The company has since developed a different strategy for how it measures its performance on planes.
“I’m sure everyone on this call has a frustrating Gogo story,” whether it’s having a hard time connecting, an arduous log-on process or just slow performance, Thorne said. “As a board member, I used to complain about all those things all the time and now I get to complain about them as the CEO.”
One of the problems at Gogo was “we measured success by network availability," he said. "In other words, how well the network was reaching the airplane, but we failed to measure the user experience once our signal was on board. We’re changing all of that and rolling out tools to measure network connection times, portal performance and browsing performance in the cabin so we can manage on-aircraft maintenance such as wireless access point outages, coverage shadows or software glitches on our on-board servers.”
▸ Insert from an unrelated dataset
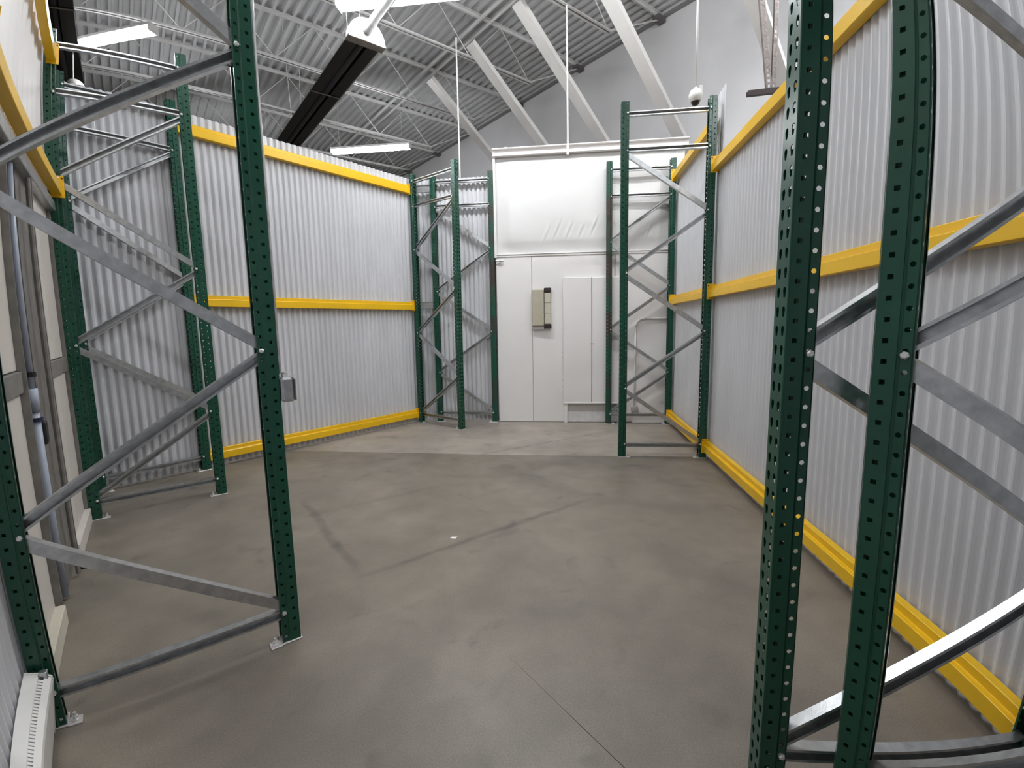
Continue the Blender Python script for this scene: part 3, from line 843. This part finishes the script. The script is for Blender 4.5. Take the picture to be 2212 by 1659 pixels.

Gogo deployed new Gilat modems across the fleet to improve browse times; it’s rolled out 500 and will roll out another 500 before year end. It’s also rewriting the software for its on-board servers to improve the performance.
“Yes, we are having our issues right now, but I really believe the future is bright for this company,” Thorne said in closing remarks. “Passengers want connectivity, airlines want to provide it. Providing connectivity at 36,000 feet and 600 mph is a really hard thing to do and we’re really good at it. … I would say we’re the best at it.”